However to be able to view Stanley sympathetically we need to
understand his emotion and mentality, before we make a full judgment
on him. I personally feel Stanley is a harsh character but I also
believe he is pushed into doing such actions and I cannot help feel
that if Blanche had not visited none of this would have happened. In
this particular scene I do sympathise with Stanley and I will go into
greater detail to explain why I commiserate with his character.
Stanley Kowalski is a very interesting and controlling character,
although the usual reaction is to see him as a brute because of the
way that he treats the delicate Blanche. But this dislike would stem
from too much identification with Blanche. Stanley Kowalski lives in a
basic, fundamental world which does not allow any form of disruption.
He is the sort of man that likes to lay his cards on the table, and
does not appreciate people who put on airs.

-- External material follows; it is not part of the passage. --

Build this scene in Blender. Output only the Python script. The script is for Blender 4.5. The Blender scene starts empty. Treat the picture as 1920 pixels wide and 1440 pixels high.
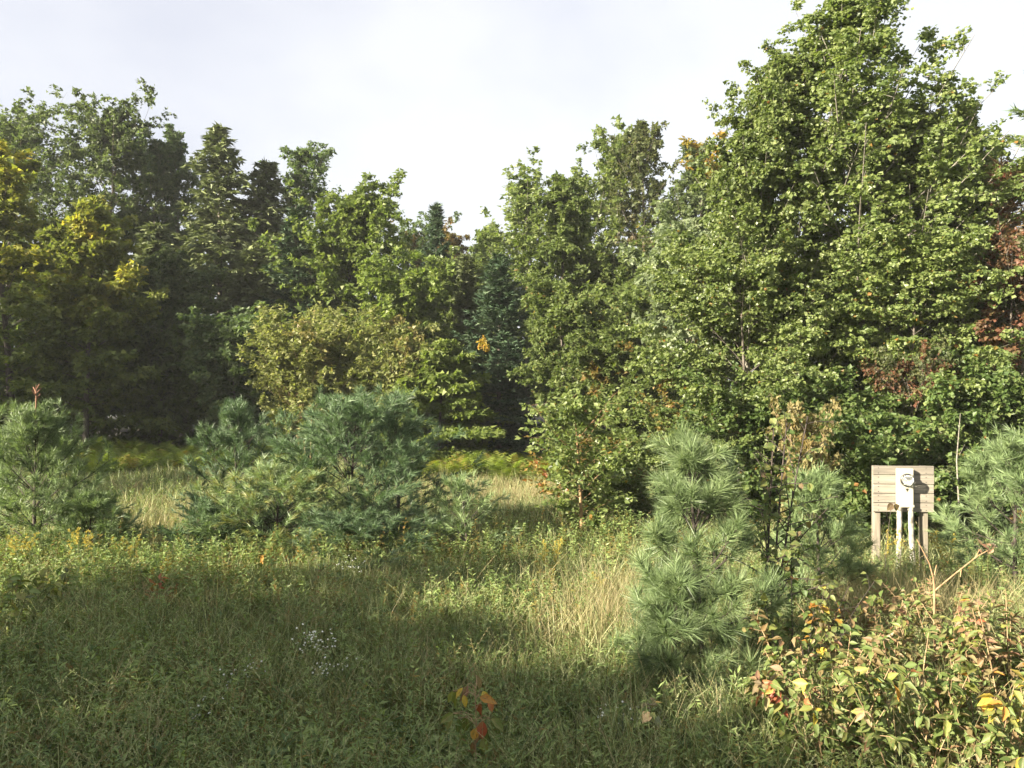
import bpy, math
import numpy as np
from mathutils import Vector, Matrix

S = bpy.context.scene
C = S.collection
F_PX, CAM_H = 1507.0, 2.85
R_ = np.random.default_rng

# ---------------------------------------------------------------- camera, sky, sun, exposure
cam = bpy.data.cameras.new('camera'); cam.lens = 36 * F_PX / 1920; cam.sensor_width = 36
cam.clip_start = 0.05; cam.clip_end = 2000
co = bpy.data.objects.new('camera', cam); C.objects.link(co)
co.location = (0, 0, CAM_H); co.rotation_euler = (math.radians(90), 0, 0)
S.camera = co

TO_SUN = Vector((-0.80, -0.50, 0.38)).normalized()
ELEV = math.asin(TO_SUN.z)
w = bpy.data.worlds.new('World'); S.world = w; w.use_nodes = True
nt = w.node_tree; nt.nodes.clear()
def N(t, **k):
    n = nt.nodes.new(t)
    for a, b in k.items(): setattr(n, a, b)
    return n
sky = N('ShaderNodeTexSky', sky_type='NISHITA', sun_disc=False)
sky.sun_elevation = ELEV; sky.sun_rotation = math.atan2(TO_SUN.x, TO_SUN.y)
sky.dust_density = 4.0; sky.air_density = 1.0
tc = N('ShaderNodeTexCoord'); mp = N('ShaderNodeMapping'); mp.inputs['Scale'].default_value = (1.3, 1.0, 2.2)
nz = N('ShaderNodeTexNoise'); nz.inputs['Scale'].default_value = 1.6; nz.inputs['Detail'].default_value = 4; nz.inputs['Roughness'].default_value = .55
rp = N('ShaderNodeValToRGB'); rp.color_ramp.elements[0].position = .3; rp.color_ramp.elements[0].color = (2.3, 2.32, 2.58, 1)
rp.color_ramp.elements[1].position = .62; rp.color_ramp.elements[1].color = (3.1, 3.08, 3.1, 1)
mx = N('ShaderNodeMix', data_type='RGBA'); mx.inputs[0].default_value = .82
bg = N('ShaderNodeBackground'); bg.inputs['Strength'].default_value = .05
ow = N('ShaderNodeOutputWorld')
L_ = nt.links.new
L_(tc.outputs['Generated'], mp.inputs[0]); L_(mp.outputs[0], nz.inputs['Vector']); sxyz = N('ShaderNodeSeparateXYZ'); ma = N('ShaderNodeMath', operation='MULTIPLY_ADD'); ma.inputs[1].default_value = .28
L_(tc.outputs['Generated'], sxyz.inputs[0]); L_(sxyz.outputs[0], ma.inputs[0]); L_(nz.outputs['Fac'], ma.inputs[2]); L_(ma.outputs[0], rp.inputs[0])
L_(sky.outputs[0], mx.inputs[6]); L_(rp.outputs[0], mx.inputs[7]); L_(mx.outputs[2], bg.inputs[0]); L_(bg.outputs[0], ow.inputs[0])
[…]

To the over-sensitive person, such as Blanche, Stanley represents a
holdover from the Stone Age. He is brutal and determined to destroy
that which is not his. His animal-like actions reinforce this idea, he
eats like an animal and grunts his approval or disapproval. When
aroused to anger, he strikes back throwing things, such as the radio
in scene three, “with a shouted oath, he tosses the instrument out of
the window”. or he strikes his wife, “there is a sound of a blow,
Stella cries out”. Stanley is a man of physical action.
However I consider Stanley to have more feelings than Blanche cares to
admit or even consider. Blanche is a foreign element, who Stanley
feels is a threat to his marriage...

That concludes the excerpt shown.